[EXERCISE DETAILS] Repeat the material verbatim and drop the pictures.

[PROVIDED DATA]
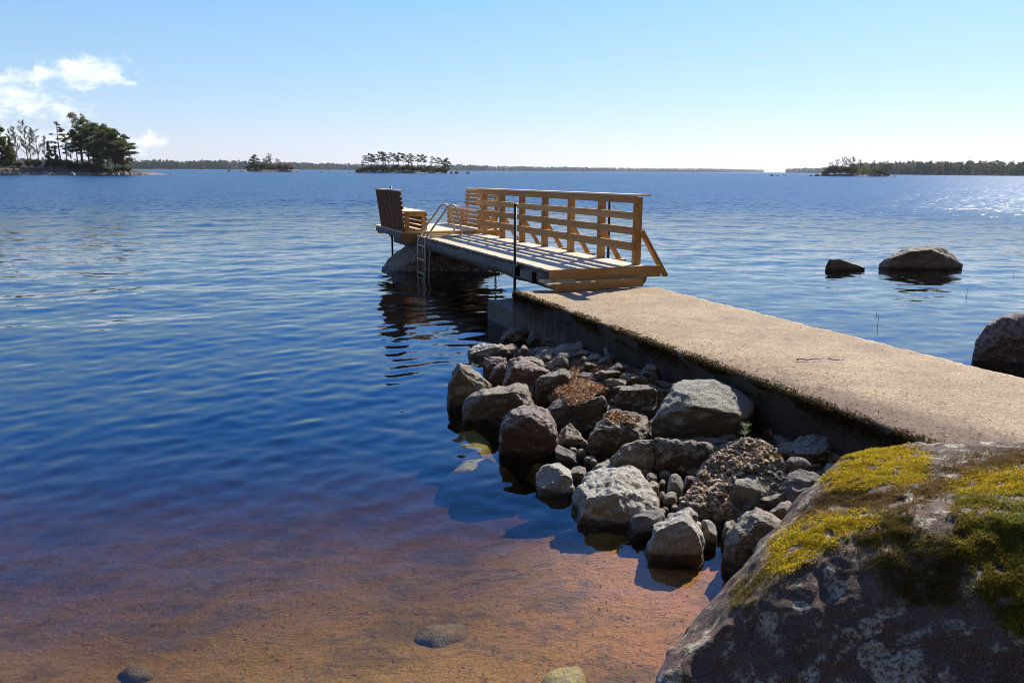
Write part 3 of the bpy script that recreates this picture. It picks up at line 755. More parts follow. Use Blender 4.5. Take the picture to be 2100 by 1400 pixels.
rock('long low grey rock at the water edge', [(944, 846), (948, 831), (967, 815), (990, 806), (1033, 804), (1087, 796), (1097, 801), (1098, 826), (1071, 834), (1037, 852), (1030, 864), (1003, 868), (984, 858), (946, 851)], 0.0, 'grey', front=[(946, 846), (951, 832), (968, 819), (991, 811), (1034, 809), (1086, 802), (1090, 824), (1035, 850), (1003, 866), (960, 853)], lean=.6, flean=.15, group=G)
rock('round dark brown boulder with a bright crown, standing in the water', [(1025, 920), (1025, 895), (1030, 869), (1048, 843), (1072, 830), (1096, 829), (1126, 842), (1144, 869), (1145, 884), (1118, 915), (1090, 934), (1050, 938)], 0.0, 'red', front=[(1029, 890), (1034, 868), (1052, 851), (1085, 854), (1118, 847), (1138, 872), (1114, 908), (1060, 922), (1030, 915)], lean=.5, flean=.06, group=G, rounding=4)
rock('low crusty stone in front of the dark reddish block', [(1050, 797), (1058, 788), (1076, 790), (1094, 793), (1095, 800), (1070, 803), (1052, 803)], 0.08, 'lichen', group=G, lean=1.0)
rock('dark rock with a bright rough top, right of the dark block', [(1100, 784), (1106, 772), (1130, 769), (1161, 757), (1170, 761), (1171, 776), (1163, 790), (1138, 805), (1125, 813), (1106, 802)], 0.12, 'dark', front=[(1102, 786), (1110, 777), (1135, 777), (1160, 768), (1168, 775), (1160, 790), (1125, 811), (1107, 800)], lean=1.0, flean=.05, group=G)
rock('three-sided dark rock below the litter shelf', [(1177, 843), (1180, 830), (1201, 815), (1230, 803), (1238, 807), (1249, 822), (1234, 852), (1212, 890), (1205, 890), (1190, 866)], 0.0, 'dark', front=[(1179, 843), (1182, 832), (1203, 819), (1229, 808), (1238, 818), (1230, 850), (1210, 887), (1191, 864)], lean=.35, flean=.12, group=G)
rock('square-faced dark block standing upright on the bank', [(1270, 838), (1270, 801), (1275, 794), (1300, 790), (1328, 788), (1342, 791), (1349, 804), (1346, 849), (1334, 860), (1305, 864), (1273, 846)], 0.10, 'dark', front=[(1271, 836), (1272, 803), (1340, 799), (1346, 806), (1343, 847), (1330, 858), (1305, 861)], lean=.7, flean=.05, group=G)
rock('large dark rock with a litter-strewn ledge below the square block', [(1202, 924), (1210, 894), (1237, 850), (1262, 838), (1290, 848), (1320, 858), (1336, 862), (1338, 884), (1294, 918), (1258, 940), (1229, 940), (1208, 934)], 0.0, 'dark', front=[(1204, 922), (1212, 894), (1236, 866), (1262, 866), (1290, 870), (1306, 864), (1330, 872), (1290, 912), (1256, 935), (1214, 930)], lean=1.0, flean=.15, group=G)
rock('large lichen-grey boulder with a craggy sunlit top beside the causeway', [(1336, 867), (1362, 836), (1377, 811), (1380, 787), (1407, 784), (1422, 786), (1441, 784), (1466, 780), (1489, 788), (1508, 803), (1553, 820), (1542, 838), (1534, 867), (1490, 905), (1458, 917), (1414, 915), (1348, 906), (1339, 884)], 0.12, 'lichen', front=[(1338, 868), (1366, 838), (1386, 822), (1404, 840), (1420, 868), (1475, 878), (1512, 850), (1530, 860), (1490, 902), (1458, 914), (1414, 912), (1350, 904)], lean=.9, flean=.02, thick=.55, group=G, amp=.03)
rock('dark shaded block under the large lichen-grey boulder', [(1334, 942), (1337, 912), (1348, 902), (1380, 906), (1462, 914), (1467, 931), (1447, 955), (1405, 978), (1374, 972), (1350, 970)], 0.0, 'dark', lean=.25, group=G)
rock('grey flat-faced rock with a white streak', [(1252, 942), (1273, 918), (1312, 902), (1338, 903), (1340, 954), (1318, 976), (1301, 962), (1278, 950), (1256, 950)], 0.0, 'grey', lean=.35, group=G)
rock('grey wedge-shaped flat rock over the dark gap', [(1212, 965), (1228, 958), (1268, 948), (1292, 946), (1305, 956), (1305, 976), (1278, 982), (1230, 982), (1216, 974)], 0.0, 'slabrock', lean=.9, flean=.1, group=G)
rock('low dark stone in the water behind the white one', [(1166, 975), (1172, 962), (1190, 958), (1208, 966), (1212, 986), (1180, 990)], 0.0, 'dark', lean=.5, group=G)
rock('large pale sunlit rock at the water edge', [(1170, 1022), (1184, 1006), (1226, 992), (1264, 982), (1288, 974), (1308, 976), (1322, 988), (1330, 1004), (1349, 1042), (1336, 1058), (1300, 1074), (1270, 1080), (1232, 1074), (1196, 1056), (1174, 1034)], 0.0, 'pale', front=[(1180, 1032), (1220, 1026), (1262, 1020), (1290, 1012), (1324, 1010), (1343, 1042), (1310, 1064), (1270, 1074), (1230, 1066), (1192, 1048)], lean=1.5, flean=.2, group=G, thick=.4)
rock('small white sunlit rock standing alone in the water', [(1099, 976), (1117, 956), (1133, 954), (1150, 953), (1174, 974), (1177, 995), (1172, 1006), (1135, 1016), (1109, 1009), (1101, 990)], 0.0, 'pale', front=[(1104, 986), (1130, 978), (1172, 986), (1174, 1000), (1135, 1013), (1110, 1006)], lean=1.1, flean=.0, group=G)
rock('crusty brown rock left of the grey foreground rock', [(1288, 1074), (1300, 1060), (1320, 1044), (1330, 1048), (1338, 1054), (1362, 1054), (1367, 1066), (1354, 1082), (1326, 1092), (1308, 1090), (1290, 1084)], 0.02, 'conglo', lean=.8, group=G)
rock('grey foreground rock with a bright white crest, its foot in the water', [(1327, 1110), (1328, 1093), (1360, 1074), (1386, 1062), (1410, 1055), (1430, 1056), (1438, 1076), (1440, 1112), (1431, 1128), (1408, 1140), (1360, 1144), (1332, 1132)], 0.0, 'pale', front=[(1331, 1100), (1368, 1082), (1396, 1071), (1430, 1084), (1437, 1112), (1428, 1126), (1402, 1137), (1345, 1138)], lean=.9, flean=.0, group=G)
rock('tiny pinkish stone on top of the white-crested rock', [(1414, 1057), (1417, 1049), (1426, 1048), (1432, 1055), (1430, 1062), (1418, 1063)], 0.17, 'red', sink=.05, group=G)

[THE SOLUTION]
Write part 3 of the bpy script that recreates this picture. It picks up at line 755. More parts follow. Use Blender 4.5. Take the picture to be 2100 by 1400 pixels.
rock('long low grey rock at the water edge', [(944, 846), (948, 831), (967, 815), (990, 806), (1033, 804), (1087, 796), (1097, 801), (1098, 826), (1071, 834), (1037, 852), (1030, 864), (1003, 868), (984, 858), (946, 851)], 0.0, 'grey', front=[(946, 846), (951, 832), (968, 819), (991, 811), (1034, 809), (1086, 802), (1090, 824), (1035, 850), (1003, 866), (960, 853)], lean=.6, flean=.15, group=G)
rock('round dark brown boulder with a bright crown, standing in the water', [(1025, 920), (1025, 895), (1030, 869), (1048, 843), (1072, 830), (1096, 829), (1126, 842), (1144, 869), (1145, 884), (1118, 915), (1090, 934), (1050, 938)], 0.0, 'red', front=[(1029, 890), (1034, 868), (1052, 851), (1085, 854), (1118, 847), (1138, 872), (1114, 908), (1060, 922), (1030, 915)], lean=.5, flean=.06, group=G, rounding=4)
rock('low crusty stone in front of the dark reddish block', [(1050, 797), (1058, 788), (1076, 790), (1094, 793), (1095, 800), (1070, 803), (1052, 803)], 0.08, 'lichen', group=G, lean=1.0)
rock('dark rock with a bright rough top, right of the dark block', [(1100, 784), (1106, 772), (1130, 769), (1161, 757), (1170, 761), (1171, 776), (1163, 790), (1138, 805), (1125, 813), (1106, 802)], 0.12, 'dark', front=[(1102, 786), (1110, 777), (1135, 777), (1160, 768), (1168, 775), (1160, 790), (1125, 811), (1107, 800)], lean=1.0, flean=.05, group=G)
rock('three-sided dark rock below the litter shelf', [(1177, 843), (1180, 830), (1201, 815), (1230, 803), (1238, 807), (1249, 822), (1234, 852), (1212, 890), (1205, 890), (1190, 866)], 0.0, 'dark', front=[(1179, 843), (1182, 832), (1203, 819), (1229, 808), (1238, 818), (1230, 850), (1210, 887), (1191, 864)], lean=.35, flean=.12, group=G)
rock('square-faced dark block standing upright on the bank', [(1270, 838), (1270, 801), (1275, 794), (1300, 790), (1328, 788), (1342, 791), (1349, 804), (1346, 849), (1334, 860), (1305, 864), (1273, 846)], 0.10, 'dark', front=[(1271, 836), (1272, 803), (1340, 799), (1346, 806), (1343, 847), (1330, 858), (1305, 861)], lean=.7, flean=.05, group=G)
rock('large dark rock with a litter-strewn ledge below the square block', [(1202, 924), (1210, 894), (1237, 850), (1262, 838), (1290, 848), (1320, 858), (1336, 862), (1338, 884), (1294, 918), (1258, 940), (1229, 940), (1208, 934)], 0.0, 'dark', front=[(1204, 922), (1212, 894), (1236, 866), (1262, 866), (1290, 870), (1306, 864), (1330, 872), (1290, 912), (1256, 935), (1214, 930)], lean=1.0, flean=.15, group=G)
rock('large lichen-grey boulder with a craggy sunlit top beside the causeway', [(1336, 867), (1362, 836), (1377, 811), (1380, 787), (1407, 784), (1422, 786), (1441, 784), (1466, 780), (1489, 788), (1508, 803), (1553, 820), (1542, 838), (1534, 867), (1490, 905), (1458, 917), (1414, 915), (1348, 906), (1339, 884)], 0.12, 'lichen', front=[(1338, 868), (1366, 838), (1386, 822), (1404, 840), (1420, 868), (1475, 878), (1512, 850), (1530, 860), (1490, 902), (1458, 914), (1414, 912), (1350, 904)], lean=.9, flean=.02, thick=.55, group=G, amp=.03)
rock('dark shaded block under the large lichen-grey boulder', [(1334, 942), (1337, 912), (1348, 902), (1380, 906), (1462, 914), (1467, 931), (1447, 955), (1405, 978), (1374, 972), (1350, 970)], 0.0, 'dark', lean=.25, group=G)
rock('grey flat-faced rock with a white streak', [(1252, 942), (1273, 918), (1312, 902), (1338, 903), (1340, 954), (1318, 976), (1301, 962), (1278, 950), (1256, 950)], 0.0, 'grey', lean=.35, group=G)
rock('grey wedge-shaped flat rock over the dark gap', [(1212, 965), (1228, 958), (1268, 948), (1292, 946), (1305, 956), (1305, 976), (1278, 982), (1230, 982), (1216, 974)], 0.0, 'slabrock', lean=.9, flean=.1, group=G)
rock('low dark stone in the water behind the white one', [(1166, 975), (1172, 962), (1190, 958), (1208, 966), (1212, 986), (1180, 990)], 0.0, 'dark', lean=.5, group=G)
rock('large pale sunlit rock at the water edge', [(1170, 1022), (1184, 1006), (1226, 992), (1264, 982), (1288, 974), (1308, 976), (1322, 988), (1330, 1004), (1349, 1042), (1336, 1058), (1300, 1074), (1270, 1080), (1232, 1074), (1196, 1056), (1174, 1034)], 0.0, 'pale', front=[(1180, 1032), (1220, 1026), (1262, 1020), (1290, 1012), (1324, 1010), (1343, 1042), (1310, 1064), (1270, 1074), (1230, 1066), (1192, 1048)], lean=1.5, flean=.2, group=G, thick=.4)
rock('small white sunlit rock standing alone in the water', [(1099, 976), (1117, 956), (1133, 954), (1150, 953), (1174, 974), (1177, 995), (1172, 1006), (1135, 1016), (1109, 1009), (1101, 990)], 0.0, 'pale', front=[(1104, 986), (1130, 978), (1172, 986), (1174, 1000), (1135, 1013), (1110, 1006)], lean=1.1, flean=.0, group=G)
rock('crusty brown rock left of the grey foreground rock', [(1288, 1074), (1300, 1060), (1320, 1044), (1330, 1048), (1338, 1054), (1362, 1054), (1367, 1066), (1354, 1082), (1326, 1092), (1308, 1090), (1290, 1084)], 0.02, 'conglo', lean=.8, group=G)
rock('grey foreground rock with a bright white crest, its foot in the water', [(1327, 1110), (1328, 1093), (1360, 1074), (1386, 1062), (1410, 1055), (1430, 1056), (1438, 1076), (1440, 1112), (1431, 1128), (1408, 1140), (1360, 1144), (1332, 1132)], 0.0, 'pale', front=[(1331, 1100), (1368, 1082), (1396, 1071), (1430, 1084), (1437, 1112), (1428, 1126), (1402, 1137), (1345, 1138)], lean=.9, flean=.0, group=G)
rock('tiny pinkish stone on top of the white-crested rock', [(1414, 1057), (1417, 1049), (1426, 1048), (1432, 1055), (1430, 1062), (1418, 1063)], 0.17, 'red', sink=.05, group=G)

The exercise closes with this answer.